Este mismo modelo dentro de Chile y Latinoamérica, por la frustración real de sus aspiraciones, por no estar finalmente capacitado para resolver los problemas y demandas de la mayoría, reforzó en contra de su voluntad el surgimiento de movimientos y partidos de corte revolucionarios que buscaron un cambio de las estructuras en términos socialistas. Es decir, en vez de disolverse las tendencias revolucionarias estos movimientos populares, soberanos y reformistas, se transforman en movimientos, en organizaciones o en partidos políticos revolucionarios. Esto sucede con gran nitidez en el Chile de los años ’70 en el que la promoción popular del gobierno de la DC resultó ser una etapa decisiva para la llegada, seis años después, de la UP a la cúspide del poder. También es lo que pasó en países como Bolivia, Ecuador o Venezuela a principios de este nuevo siglo.

Entonces, el reformismo latinoamericano cuando es tomado en serio asume posiciones de revolución política- social. Aparece algo inconcebible dentro de la tradición política y cultural europea, es decir, un reformismo revolucionario. Un reformismo radical que es la fuerza más dinámica de nuestros movimientos sociales.

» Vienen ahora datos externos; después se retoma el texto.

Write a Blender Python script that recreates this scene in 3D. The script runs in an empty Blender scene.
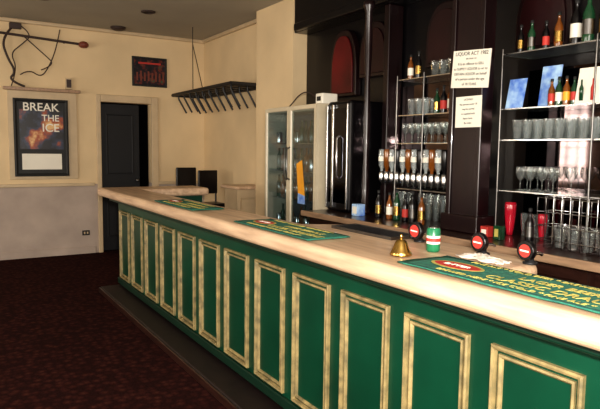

Es importante entenderlo de esa manera porque un problema fundamental del pasado y presente de la izquierda chilena, de la de ayer y la de hoy, es el dilema entre el reformismo y la revolución que puede conducirnos a la peor desgracia. De hecho, en su momento tanto el gobierno conducido por Allende como los partidos de la UP, en especial el PC, apostaron por la institucionalidad, por un acuerdo con la oficialidad de las fuerzas armadas y en definitiva por un intento de diálogo con la oposición antes que apoyarse y refugiarse en los trabajadores quienes desde la calle, a través de los Cordones Industriales y una serie de otras organizaciones surgidas al calor de la lucha, buscaban construir lo decisivo en las batalla por la primacía de los intereses de los sectores populares: la creación del poder popular.